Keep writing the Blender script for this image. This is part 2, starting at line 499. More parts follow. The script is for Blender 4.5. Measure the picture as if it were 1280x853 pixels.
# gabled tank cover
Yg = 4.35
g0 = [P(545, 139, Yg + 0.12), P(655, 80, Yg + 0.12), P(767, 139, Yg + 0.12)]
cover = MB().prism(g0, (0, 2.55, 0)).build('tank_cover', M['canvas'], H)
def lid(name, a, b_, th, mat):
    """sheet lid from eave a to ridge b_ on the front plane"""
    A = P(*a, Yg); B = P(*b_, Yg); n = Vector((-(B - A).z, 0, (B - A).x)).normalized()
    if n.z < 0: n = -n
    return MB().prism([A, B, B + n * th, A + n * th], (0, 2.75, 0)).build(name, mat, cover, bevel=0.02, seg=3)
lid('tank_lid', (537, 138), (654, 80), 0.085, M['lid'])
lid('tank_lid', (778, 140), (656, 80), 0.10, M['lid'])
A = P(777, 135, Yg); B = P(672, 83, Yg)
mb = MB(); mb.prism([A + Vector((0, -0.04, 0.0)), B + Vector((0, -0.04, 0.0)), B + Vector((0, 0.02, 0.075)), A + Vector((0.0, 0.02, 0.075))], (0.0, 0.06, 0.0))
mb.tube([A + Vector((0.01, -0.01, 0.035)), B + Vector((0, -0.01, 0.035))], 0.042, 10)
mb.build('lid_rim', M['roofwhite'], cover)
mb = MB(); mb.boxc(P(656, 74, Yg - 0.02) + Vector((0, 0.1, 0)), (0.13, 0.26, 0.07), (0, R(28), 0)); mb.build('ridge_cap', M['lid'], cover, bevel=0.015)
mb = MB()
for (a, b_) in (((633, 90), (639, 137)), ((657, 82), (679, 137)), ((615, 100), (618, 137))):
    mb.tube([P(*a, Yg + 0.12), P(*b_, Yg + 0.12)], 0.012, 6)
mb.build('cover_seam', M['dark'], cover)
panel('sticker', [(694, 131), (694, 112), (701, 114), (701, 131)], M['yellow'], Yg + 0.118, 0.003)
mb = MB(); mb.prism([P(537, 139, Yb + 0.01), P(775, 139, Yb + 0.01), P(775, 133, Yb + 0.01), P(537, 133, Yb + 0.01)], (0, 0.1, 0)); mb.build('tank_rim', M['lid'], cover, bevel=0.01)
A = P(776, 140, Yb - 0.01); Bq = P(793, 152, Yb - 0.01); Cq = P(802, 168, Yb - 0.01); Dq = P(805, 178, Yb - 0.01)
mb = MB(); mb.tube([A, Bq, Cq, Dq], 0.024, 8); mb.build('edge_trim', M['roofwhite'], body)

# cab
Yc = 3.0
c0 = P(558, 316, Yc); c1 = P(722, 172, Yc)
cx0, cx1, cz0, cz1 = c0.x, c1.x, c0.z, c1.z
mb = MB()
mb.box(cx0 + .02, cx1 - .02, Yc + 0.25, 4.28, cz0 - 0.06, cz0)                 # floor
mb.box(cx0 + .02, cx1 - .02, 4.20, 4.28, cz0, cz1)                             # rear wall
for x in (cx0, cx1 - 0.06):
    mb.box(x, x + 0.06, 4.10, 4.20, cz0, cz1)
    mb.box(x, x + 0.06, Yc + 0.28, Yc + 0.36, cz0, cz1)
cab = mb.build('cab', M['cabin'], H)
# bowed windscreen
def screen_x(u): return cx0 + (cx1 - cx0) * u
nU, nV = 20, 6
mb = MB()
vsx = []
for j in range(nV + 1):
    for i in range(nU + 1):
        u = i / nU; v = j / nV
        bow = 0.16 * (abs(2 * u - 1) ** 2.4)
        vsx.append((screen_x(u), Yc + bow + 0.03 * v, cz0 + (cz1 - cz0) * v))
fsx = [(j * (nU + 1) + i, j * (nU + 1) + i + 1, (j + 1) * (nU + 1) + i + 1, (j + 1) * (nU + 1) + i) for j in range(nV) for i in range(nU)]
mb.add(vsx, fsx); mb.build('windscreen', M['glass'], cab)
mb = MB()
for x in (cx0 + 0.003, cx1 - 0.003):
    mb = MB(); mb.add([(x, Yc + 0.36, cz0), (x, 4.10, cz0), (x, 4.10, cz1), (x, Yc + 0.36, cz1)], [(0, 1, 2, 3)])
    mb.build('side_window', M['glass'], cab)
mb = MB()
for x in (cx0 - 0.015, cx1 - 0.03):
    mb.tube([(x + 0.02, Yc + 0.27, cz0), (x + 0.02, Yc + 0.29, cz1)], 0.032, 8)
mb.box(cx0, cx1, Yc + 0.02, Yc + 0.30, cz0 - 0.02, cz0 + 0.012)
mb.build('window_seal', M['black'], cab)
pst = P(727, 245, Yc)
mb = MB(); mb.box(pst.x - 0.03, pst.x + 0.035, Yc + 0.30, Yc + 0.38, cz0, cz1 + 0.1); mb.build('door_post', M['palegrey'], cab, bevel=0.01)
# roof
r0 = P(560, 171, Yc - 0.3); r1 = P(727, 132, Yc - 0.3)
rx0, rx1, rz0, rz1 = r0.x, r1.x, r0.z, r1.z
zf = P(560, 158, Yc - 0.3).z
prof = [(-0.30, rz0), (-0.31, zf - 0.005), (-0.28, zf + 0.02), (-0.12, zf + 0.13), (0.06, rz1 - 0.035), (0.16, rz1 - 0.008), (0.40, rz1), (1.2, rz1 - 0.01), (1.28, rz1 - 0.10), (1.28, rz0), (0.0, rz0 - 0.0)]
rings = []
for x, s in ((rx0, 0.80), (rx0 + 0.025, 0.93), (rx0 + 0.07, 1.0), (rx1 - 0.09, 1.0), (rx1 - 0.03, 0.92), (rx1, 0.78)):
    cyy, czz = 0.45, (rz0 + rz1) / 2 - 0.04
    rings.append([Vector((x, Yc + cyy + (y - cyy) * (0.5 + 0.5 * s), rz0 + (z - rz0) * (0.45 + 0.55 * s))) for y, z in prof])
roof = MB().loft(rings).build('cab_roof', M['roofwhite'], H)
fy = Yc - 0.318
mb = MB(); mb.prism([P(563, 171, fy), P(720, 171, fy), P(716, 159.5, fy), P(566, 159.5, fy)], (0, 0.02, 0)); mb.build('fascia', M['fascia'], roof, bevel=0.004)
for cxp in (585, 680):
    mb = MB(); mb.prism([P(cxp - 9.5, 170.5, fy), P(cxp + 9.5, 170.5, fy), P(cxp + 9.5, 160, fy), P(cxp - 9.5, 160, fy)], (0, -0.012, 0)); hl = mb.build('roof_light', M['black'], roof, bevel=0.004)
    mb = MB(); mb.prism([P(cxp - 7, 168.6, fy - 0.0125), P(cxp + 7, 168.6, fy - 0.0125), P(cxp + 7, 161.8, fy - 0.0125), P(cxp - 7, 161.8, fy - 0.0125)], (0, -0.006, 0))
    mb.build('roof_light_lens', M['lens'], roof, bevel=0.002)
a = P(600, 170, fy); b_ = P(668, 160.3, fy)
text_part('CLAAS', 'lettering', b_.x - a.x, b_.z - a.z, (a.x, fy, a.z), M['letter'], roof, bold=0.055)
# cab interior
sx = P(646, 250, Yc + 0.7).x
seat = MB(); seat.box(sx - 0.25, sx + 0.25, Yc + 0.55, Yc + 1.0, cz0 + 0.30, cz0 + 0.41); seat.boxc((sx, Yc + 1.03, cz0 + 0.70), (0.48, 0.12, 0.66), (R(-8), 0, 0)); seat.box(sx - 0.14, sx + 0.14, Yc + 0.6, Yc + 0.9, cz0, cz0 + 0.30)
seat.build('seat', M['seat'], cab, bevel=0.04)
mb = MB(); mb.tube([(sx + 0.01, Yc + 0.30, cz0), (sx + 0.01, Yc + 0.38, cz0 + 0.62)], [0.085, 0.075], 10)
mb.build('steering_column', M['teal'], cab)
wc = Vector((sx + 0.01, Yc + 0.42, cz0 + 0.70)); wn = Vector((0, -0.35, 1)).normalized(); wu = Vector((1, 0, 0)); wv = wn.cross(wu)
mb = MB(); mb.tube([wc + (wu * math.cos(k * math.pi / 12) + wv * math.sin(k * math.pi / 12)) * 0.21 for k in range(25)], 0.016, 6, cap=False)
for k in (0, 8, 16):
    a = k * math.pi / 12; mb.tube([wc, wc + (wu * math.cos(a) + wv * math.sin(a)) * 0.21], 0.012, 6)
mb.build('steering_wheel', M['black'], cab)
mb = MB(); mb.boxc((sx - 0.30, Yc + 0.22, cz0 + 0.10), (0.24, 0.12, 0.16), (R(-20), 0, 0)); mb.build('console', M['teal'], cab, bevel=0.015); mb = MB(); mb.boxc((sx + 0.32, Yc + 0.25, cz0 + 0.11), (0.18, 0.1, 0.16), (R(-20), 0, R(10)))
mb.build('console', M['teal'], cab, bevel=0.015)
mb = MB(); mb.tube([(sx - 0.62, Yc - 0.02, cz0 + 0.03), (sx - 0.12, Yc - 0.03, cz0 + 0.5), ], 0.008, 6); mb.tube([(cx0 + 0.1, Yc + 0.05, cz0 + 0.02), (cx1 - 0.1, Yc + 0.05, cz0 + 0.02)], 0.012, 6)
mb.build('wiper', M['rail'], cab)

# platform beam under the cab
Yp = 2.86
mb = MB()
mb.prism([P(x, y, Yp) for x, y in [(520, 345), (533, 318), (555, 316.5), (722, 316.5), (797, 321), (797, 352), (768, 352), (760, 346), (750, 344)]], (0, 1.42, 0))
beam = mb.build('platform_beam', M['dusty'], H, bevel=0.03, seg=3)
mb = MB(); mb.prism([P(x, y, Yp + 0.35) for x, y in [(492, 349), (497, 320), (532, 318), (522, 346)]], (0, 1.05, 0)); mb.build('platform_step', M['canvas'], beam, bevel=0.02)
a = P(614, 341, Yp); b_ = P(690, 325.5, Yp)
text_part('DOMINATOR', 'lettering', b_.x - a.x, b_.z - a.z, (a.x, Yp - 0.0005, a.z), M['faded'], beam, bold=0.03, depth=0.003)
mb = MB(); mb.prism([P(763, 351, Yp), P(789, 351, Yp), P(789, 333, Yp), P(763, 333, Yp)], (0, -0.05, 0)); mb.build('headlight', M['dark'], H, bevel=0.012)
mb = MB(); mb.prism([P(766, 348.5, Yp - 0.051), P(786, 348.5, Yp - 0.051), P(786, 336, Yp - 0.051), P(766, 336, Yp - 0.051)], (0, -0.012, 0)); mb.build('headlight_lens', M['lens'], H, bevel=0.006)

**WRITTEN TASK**
In the listing above, find the line with "mb.box(cx0 + .02, cx1 - .02, Yc" and the line with "mb.box(x, x + 0.06, 4.10, 4.20, cz0, cz1)". Output those two lines and every line between them, exactly as written.

**THE SOLUTION**
mb.box(cx0 + .02, cx1 - .02, Yc + 0.25, 4.28, cz0 - 0.06, cz0)                 # floor
mb.box(cx0 + .02, cx1 - .02, 4.20, 4.28, cz0, cz1)                             # rear wall
for x in (cx0, cx1 - 0.06):
    mb.box(x, x + 0.06, 4.10, 4.20, cz0, cz1)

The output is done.